On Dec 26 2009, 3:46 pm, Shawn Milochik <sh...@milochik.com> wrote:
> The special features of the Shrek DVD showed how the rendering took so much 
> processing power that everyone's workstation was used overnight as a 
> rendering farm. Some kind of video rendering would make a great example. 
> However, it might be a lot of overhead for you to set up, unless you can find 
> someone with expertise in the area. The nice thing about this is that it 
> would be relevant to the audience. Also, if you describe what goes into 
> processing a single frame in enough depth that they appreciate it, they'll 
> really "get" the power of distributed processing.
>
> Something else incredibly time-expensive but much easier to set up would be 
> matching of names and addresses. I worked at a company where this was, at its 
> very core, the primary function of the business model. Considering the 
> different ways of entering simple data, many comparisons must be made. This 
> takes a lot of time, and even then the match rates aren't necessarily going 
> to be very high.
>
> Here are some problems with matching:
>
> Bill versus William
> '52 10th Street' | '52 tenth street'
> 'E. Smith street' | 'E smith street' | 'east smith street'
> 'Bill Smith' | 'Smith, Bill'
> 'William Smith Jr' | 'William Smith Junior'
> 'Dr. W. Smith' | 'William Smith'
> 'Michael Norman Smith' | 'Michael N. Smith' | 'Michael Smith' | 'Smith, 
> Michael' | 'Smith, Michael N.' | 'Smith, Michael Norman'
>
> The list goes on and on, ad nauseum. Not to mention geocoding, married and 
> maiden names, and scoring partial name matches with distance proximity 
> matches.

I'm not sure I understand the task.  Based on another comment in this
thread, the idea seems to be that the company that does this matching
work is handed a big data set, and then these sorts of matching
comparisons are made on it--but what is the goal?

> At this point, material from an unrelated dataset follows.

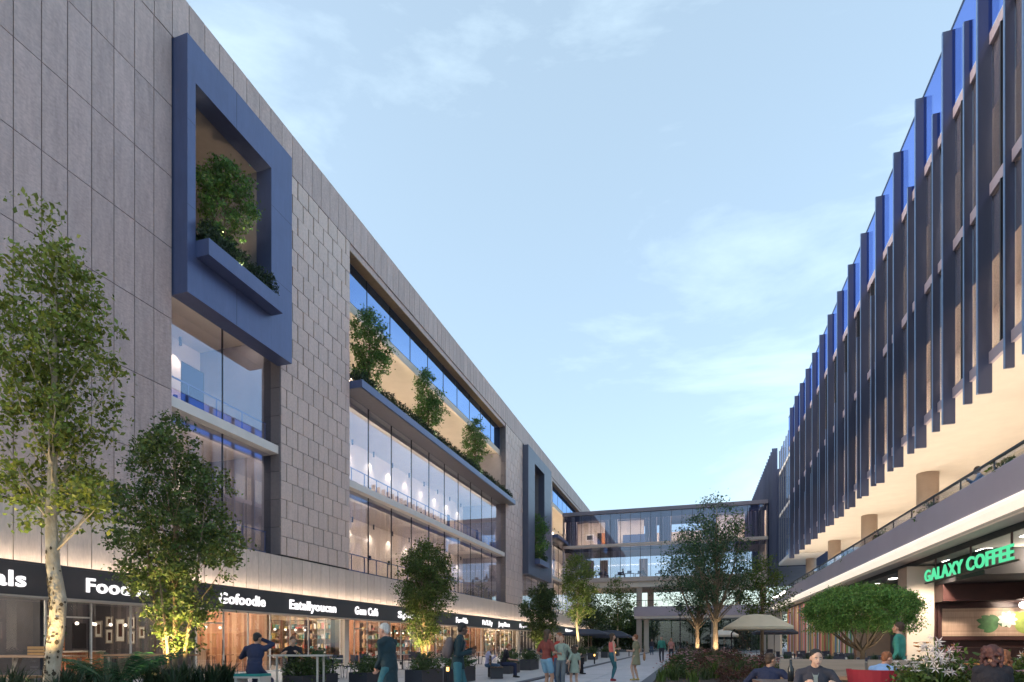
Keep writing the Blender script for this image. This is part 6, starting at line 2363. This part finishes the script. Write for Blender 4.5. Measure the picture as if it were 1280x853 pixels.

I can understand with address matches, in that 'east smith street'
should be recognized as the official postal address 'E. Smith Street',
so that the company can send correspondence to the correct address.
Is that the idea?

But what about the names?  If it says 'Michael Norman Smith' as the
name, or 'Michael N. Smith' or 'Smith, Michael', can't one then just
use that on the correspondence?  Why do you need to match 'Michael
Norman Smith' to 'Michael N. Smith' to discover they are the same
person?  Is it that those two variations appear in the same data set
and you want to make sure you don't mail twice to the same person?

I completely accept that this is a real problem, I just don't yet
understand the goal all that well.  Thanks.